Understanding the Context: Putting all this together requires two steps. First, it is necessary to explore what other texts and scenarios Jesus is drawing from. All the other petitions in this prayer seem to have a rich biblical background and it would be at least curious if this one did not. Second, we should not miss the fact that this request, like v. 12, begins with the connective conjunction καὶ (and), thus linking all three requests in vv. 11-13 together.

Combining the action of temptation in the context of the devil as the tempter immediately should draw two related scenes to mind: (1) the temptation of Adam in Eden (Gen. 3:1-7) and (2) the temptation of Jesus in the wilderness (Matt. 4:1-11). The connection between these two texts has already been discussed in the exposition of the latter. To put it simply: Jesus, as the last Adam, succeeded where the first Adam failed. This is precisely the point here. To ask the Father not to place us in such a situation as Adam (or Jesus for that matter) is to confess our utter inability to succeed. We cannot accomplish what Jesus accomplished because we are not Him. Only Jesus can be placed directly in the devil’s path and arise victoriously. But to request that the Father rescue us from Satan’s power is to trust in that victory. There is no need to succeed where Adam failed because Jesus has already accomplished it. This prayer expresses faith in that victory. The one who prays thusly confesses his inability and clings to Jesus’ ability.
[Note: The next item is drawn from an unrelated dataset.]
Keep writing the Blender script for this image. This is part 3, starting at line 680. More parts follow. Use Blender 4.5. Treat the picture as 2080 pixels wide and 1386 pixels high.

In adding this verse to His model for praying, Jesus completes a fully orbed picture of what man needs. As a physical being, man needs daily sustenance (v. 11). As a fallen spiritual being, man needs forgiveness (v. 12). And as a not yet glorified being awaiting the coming of the kingdom, man needs supernatural protection and preservation (v. 13). Simply because one has been redeemed by placing his trust in Christ’s atoning work does not limit his daily dependence upon Christ. Our salvation is secure, but only because it is secure in Christ (Jn. 10:25-30). To be redeemed is to follow Jesus. To be preserved is also to follow Jesus. To pray thusly is to trust thusly: Follow/trust Jesus alone.

[1] Robertson, p. 54.

[2] Turner, p. 189.

[3] Quarles, Sermon on the Mount, p. 216.

[4] Daniel B. Wallace, Greek Grammar: Beyond the Basics (Grand Rapids, MI: Zondervan Publishing House, 1996), p. 469.